The judge criticised the applicants for not taking time to in finding out how any exhumations would be carried out, considering the fact that the matter was emotive and sensitive.

Before taking legal action against the President and the State, Thomas should have sought the intervention of the National Peace and Reconciliation Commission, which was legally mandated to lead the envisaged process of exhumations and reburials in terms of the Constitution.

“The issue of Gukurahundi and exhumation has to be dealt with carefully and in full compliance of the law,” said Justice Makonese. “The manner in which the application was rushed to court without following the provisions of the Constitution is deeply concerning.” The court found that any allegations of an illegal act made against the President  . . . “should not be made lightly, more so when it is shown that the alleged illegal acts have not occurred”.

Thomas conceded in his application that it was the National Peace and Reconciliation Commission that had a legal mandate to promote the programmes concerning peace and reconciliation in accordance with the Constitution.

To this end, the court wondered why Thomas chose to file his urgent application before engaging the commission when he was fully aware of the legal remedies available in the Constitution.

“For the foregoing reasons, it is my finding that the application is presumptuous and premature,” said Justice Makonese adding that there was need for the applicants to exhaust domestic remedies provided in the Constitution.

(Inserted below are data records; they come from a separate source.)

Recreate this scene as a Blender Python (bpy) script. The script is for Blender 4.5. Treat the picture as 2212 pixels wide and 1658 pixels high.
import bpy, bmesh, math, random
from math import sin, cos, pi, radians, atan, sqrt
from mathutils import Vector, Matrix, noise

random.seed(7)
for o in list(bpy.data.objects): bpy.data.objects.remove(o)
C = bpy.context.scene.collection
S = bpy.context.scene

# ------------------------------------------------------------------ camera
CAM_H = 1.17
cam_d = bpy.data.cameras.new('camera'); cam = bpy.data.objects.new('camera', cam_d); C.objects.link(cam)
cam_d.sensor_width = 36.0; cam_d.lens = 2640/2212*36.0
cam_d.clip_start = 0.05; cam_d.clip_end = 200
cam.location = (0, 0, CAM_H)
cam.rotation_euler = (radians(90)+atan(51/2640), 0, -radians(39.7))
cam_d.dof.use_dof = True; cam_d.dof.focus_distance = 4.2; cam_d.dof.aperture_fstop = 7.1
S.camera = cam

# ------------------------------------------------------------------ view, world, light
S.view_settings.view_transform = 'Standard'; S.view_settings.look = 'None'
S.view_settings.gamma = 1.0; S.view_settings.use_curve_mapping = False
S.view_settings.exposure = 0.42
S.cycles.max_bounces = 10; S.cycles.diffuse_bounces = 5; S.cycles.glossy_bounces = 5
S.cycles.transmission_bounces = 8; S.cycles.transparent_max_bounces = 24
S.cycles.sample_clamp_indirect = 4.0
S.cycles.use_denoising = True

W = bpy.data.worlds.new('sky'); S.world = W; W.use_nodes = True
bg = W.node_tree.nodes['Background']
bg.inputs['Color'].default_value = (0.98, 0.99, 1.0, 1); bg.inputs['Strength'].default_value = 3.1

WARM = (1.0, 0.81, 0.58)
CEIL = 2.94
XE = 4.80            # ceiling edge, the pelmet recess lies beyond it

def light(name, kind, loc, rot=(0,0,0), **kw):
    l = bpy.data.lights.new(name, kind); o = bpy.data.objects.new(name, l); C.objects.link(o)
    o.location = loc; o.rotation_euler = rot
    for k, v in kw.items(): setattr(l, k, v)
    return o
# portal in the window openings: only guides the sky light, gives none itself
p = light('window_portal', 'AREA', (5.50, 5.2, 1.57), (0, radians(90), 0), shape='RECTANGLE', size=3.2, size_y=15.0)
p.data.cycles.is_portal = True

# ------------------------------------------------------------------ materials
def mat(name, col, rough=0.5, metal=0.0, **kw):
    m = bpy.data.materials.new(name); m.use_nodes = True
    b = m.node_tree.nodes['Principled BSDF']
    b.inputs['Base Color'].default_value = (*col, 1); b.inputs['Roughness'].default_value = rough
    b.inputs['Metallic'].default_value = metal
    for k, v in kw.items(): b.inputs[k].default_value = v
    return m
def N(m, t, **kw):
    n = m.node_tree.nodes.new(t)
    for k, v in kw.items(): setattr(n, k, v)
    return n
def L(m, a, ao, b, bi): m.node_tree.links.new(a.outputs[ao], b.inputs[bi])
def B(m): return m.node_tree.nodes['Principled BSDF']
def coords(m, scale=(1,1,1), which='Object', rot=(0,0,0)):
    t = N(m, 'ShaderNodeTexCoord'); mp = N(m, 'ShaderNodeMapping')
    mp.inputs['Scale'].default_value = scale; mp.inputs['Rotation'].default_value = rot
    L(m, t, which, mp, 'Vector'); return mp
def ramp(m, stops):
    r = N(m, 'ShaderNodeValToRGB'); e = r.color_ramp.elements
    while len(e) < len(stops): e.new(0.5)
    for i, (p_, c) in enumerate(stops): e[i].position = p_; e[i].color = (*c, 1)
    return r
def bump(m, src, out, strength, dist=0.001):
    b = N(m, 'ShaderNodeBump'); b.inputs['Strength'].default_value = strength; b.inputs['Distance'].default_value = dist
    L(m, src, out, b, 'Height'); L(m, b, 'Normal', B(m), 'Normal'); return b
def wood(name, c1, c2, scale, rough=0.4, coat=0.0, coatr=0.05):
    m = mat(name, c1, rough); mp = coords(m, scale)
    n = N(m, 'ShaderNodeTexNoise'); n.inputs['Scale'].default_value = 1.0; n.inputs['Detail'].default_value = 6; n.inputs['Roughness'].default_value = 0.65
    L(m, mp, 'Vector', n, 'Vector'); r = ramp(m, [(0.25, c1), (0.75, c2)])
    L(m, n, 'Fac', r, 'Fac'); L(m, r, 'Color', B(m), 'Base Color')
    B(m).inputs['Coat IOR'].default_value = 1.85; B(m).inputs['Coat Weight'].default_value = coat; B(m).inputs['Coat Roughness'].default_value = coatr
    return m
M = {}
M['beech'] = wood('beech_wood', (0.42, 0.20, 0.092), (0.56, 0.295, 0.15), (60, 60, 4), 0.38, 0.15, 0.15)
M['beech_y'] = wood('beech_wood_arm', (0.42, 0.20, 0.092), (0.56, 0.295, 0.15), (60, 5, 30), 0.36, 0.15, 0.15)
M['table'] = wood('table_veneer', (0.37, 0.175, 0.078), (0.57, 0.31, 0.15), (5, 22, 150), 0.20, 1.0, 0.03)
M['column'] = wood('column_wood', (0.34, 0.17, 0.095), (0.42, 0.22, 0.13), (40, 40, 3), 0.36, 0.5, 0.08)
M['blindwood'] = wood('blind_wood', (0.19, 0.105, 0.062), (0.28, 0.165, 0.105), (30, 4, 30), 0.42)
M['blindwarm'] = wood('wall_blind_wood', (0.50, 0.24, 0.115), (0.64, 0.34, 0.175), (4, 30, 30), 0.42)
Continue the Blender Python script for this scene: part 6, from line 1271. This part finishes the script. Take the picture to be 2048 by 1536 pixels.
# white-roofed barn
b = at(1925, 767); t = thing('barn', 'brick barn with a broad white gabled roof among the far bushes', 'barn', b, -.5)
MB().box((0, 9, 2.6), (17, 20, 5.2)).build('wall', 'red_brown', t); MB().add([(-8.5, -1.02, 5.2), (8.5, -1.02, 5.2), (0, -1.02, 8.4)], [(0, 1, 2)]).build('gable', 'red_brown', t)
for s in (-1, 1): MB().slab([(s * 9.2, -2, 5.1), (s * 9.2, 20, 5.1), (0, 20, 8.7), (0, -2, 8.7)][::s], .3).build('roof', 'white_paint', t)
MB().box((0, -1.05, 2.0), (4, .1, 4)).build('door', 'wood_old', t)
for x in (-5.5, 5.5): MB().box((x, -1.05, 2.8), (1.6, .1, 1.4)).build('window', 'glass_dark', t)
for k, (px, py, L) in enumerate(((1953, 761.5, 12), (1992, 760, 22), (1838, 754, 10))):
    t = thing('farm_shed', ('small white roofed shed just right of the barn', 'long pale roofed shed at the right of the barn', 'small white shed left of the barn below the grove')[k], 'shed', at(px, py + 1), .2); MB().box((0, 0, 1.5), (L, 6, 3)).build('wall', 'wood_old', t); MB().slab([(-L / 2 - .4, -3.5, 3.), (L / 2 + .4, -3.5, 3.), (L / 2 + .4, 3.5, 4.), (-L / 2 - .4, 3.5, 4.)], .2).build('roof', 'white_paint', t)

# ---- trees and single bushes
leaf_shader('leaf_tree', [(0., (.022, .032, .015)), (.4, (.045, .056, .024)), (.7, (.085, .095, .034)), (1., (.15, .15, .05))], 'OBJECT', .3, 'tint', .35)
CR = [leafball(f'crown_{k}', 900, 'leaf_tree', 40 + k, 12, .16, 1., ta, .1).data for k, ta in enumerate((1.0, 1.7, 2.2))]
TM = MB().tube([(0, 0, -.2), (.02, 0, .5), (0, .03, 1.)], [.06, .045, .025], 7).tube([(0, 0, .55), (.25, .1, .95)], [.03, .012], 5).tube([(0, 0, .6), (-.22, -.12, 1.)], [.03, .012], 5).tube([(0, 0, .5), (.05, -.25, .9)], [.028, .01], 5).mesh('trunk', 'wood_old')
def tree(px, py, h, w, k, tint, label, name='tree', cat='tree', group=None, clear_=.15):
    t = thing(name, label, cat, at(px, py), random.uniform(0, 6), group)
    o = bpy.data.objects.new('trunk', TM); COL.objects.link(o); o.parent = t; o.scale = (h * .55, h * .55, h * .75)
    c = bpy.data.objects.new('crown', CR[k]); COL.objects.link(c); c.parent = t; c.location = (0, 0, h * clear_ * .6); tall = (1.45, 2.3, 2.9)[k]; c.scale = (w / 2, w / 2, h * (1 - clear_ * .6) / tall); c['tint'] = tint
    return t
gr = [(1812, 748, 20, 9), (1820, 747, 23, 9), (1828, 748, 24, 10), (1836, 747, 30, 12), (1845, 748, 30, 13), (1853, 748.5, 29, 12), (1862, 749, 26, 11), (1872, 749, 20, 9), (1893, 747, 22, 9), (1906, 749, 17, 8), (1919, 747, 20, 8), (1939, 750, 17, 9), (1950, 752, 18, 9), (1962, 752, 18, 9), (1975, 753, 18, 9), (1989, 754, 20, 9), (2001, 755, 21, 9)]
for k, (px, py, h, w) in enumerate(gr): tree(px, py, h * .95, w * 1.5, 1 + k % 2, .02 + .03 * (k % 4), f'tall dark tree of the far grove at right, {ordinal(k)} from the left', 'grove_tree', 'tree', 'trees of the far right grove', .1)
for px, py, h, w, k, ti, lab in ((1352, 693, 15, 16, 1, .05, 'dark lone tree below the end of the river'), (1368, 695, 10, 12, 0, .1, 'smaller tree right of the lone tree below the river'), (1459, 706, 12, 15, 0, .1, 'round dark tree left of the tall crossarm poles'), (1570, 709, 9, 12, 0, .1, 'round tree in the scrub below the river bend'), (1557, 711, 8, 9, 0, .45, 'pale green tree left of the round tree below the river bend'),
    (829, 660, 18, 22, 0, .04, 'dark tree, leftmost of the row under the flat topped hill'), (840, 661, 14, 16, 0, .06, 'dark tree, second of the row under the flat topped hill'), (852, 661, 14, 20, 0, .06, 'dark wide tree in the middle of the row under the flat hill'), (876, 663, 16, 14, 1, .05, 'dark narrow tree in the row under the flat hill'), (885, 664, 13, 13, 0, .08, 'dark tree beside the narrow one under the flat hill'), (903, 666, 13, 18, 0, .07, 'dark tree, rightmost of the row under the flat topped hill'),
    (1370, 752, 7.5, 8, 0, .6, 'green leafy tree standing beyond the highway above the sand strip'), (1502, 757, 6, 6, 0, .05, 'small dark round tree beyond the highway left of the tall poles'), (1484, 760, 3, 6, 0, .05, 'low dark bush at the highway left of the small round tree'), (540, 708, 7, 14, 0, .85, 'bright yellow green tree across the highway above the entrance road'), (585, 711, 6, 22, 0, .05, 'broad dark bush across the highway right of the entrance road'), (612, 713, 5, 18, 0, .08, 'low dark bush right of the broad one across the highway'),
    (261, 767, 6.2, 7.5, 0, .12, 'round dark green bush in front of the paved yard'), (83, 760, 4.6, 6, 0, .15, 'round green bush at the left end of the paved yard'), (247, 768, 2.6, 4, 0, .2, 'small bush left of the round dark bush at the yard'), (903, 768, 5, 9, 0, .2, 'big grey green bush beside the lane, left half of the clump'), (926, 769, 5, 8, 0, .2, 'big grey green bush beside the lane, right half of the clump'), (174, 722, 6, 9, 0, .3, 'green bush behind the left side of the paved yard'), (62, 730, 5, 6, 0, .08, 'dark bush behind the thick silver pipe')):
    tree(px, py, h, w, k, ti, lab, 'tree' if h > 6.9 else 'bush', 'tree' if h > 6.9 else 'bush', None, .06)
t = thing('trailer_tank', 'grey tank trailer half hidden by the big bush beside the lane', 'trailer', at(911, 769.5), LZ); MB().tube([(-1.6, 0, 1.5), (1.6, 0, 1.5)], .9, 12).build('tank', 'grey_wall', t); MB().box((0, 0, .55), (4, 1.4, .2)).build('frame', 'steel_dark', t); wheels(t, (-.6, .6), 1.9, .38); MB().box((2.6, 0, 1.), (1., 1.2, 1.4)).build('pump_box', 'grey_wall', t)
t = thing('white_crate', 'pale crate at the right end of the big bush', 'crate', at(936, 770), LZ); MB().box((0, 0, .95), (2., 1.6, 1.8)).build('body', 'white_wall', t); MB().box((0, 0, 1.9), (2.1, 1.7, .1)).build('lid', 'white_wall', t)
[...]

He upheld all the objections raised against Thomas and his co-applicants and found no need to determine the matter on the merits. Through their lawyer, the applicants argued that they urgently approached the High Court because they were convinced the Government was going ahead with the reburials without consulting anyone.

President Mnangagwa was clear in his opposing argument that it was extremely presumptuous of the applicants to attribute illegal conduct against him in circumstances where there was no actual intention or where the President had not shown any desire to operate outside the law.

It was also the President’s submission that the article referred to by the applicants did not even state when the exhumations would commence.


The roll-out programme, as envisaged, would take into account the interest of stakeholders, argued the President. In addition, a draft policy framework would be laid out before any exhumations could even begin and once an agreement was reached with stakeholders on a final policy, only then could exhumations start.